Sadly, it worked—in the short run.

Ratings increased, money was rolling in, and everyone was happy.

Except the average fan.

Nighttime baseball, while holding some advantages also had one big inherent weakness—it cut kids out of the mix.

Baseball now is televised at a time when families are putting their children to bed. As the length of games stretches past midnight, it is increasingly difficult to justify keeping kids up at night when there was a full day of school coming tomorrow.

Baseball mortgaged their future with night baseball and we are now seeing the results.

Drive around most small cities in America today and the kids outside play soccer, not baseball.

The bond has been broken. The sacred bond between sports generations that for the most part only existed in baseball.

The inheritance has not been passed on, because it has been lost.

Turn on the news and they will drone on and on about the financial crisis hitting Wall Street.

Major League Baseball has a crisis of its own—a steadily eroding fan based stemming from the inability of kids to grow up watching a World Series.

Comments on "Major League Baseball Has Its Own Mortgage Crisis"

 

Blogger Pastor David Curtis said ... (11:47 AM) : 

Dave,

Sadly you are right in a large part about the future of baseball. However another thing that changed the fortunes of baseball is the fact that when our primary media changed from radio to television, baseball began to lose out to football. But the switch to night baseball did make a difference. My Dad who is 70 tells stories of listening to the Yankees and the Dodgers in the World Series during school. We never got to listen to baseball in school.

 

Blogger Dave Miller said ... (12:15 PM) : 

Hey David,

Great to see you here. Yeah television had a huge impact. I can remember watching the old NBC Game of the Week on Saturday afternoons.
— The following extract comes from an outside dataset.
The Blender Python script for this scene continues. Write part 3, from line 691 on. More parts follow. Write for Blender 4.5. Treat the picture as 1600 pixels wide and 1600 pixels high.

Nowadays, there is so much to do that a pastoral game baseball loses out on the excitement scale.

That and a significant break from the past, I believe, has doomed baseball.

 

Blogger Patrick M said ... (3:18 PM) : 

They still play 7-Man Standaround?

I think a lot of it is the change in our culture to a more fast-paced lifestyle. It reminds me of a bit from The Simpsons where Homer went to a baseball game and didn't drink. He was bored out of his skull.

Between the multiple choices in sports and entertainment, the pace we move today, the prices just to go to the games, and a general disenfranchisement with pro athletes in general, means that the national pastime is soon to be no more.

On the plus side, I get to put my kids in soccer. GOOOOOOOOOOOOOOOOOOOOOOOOOOOOOOOOOOOOOOOOOOOOOOOOOOOOOAAAALLLLL!!!!!!!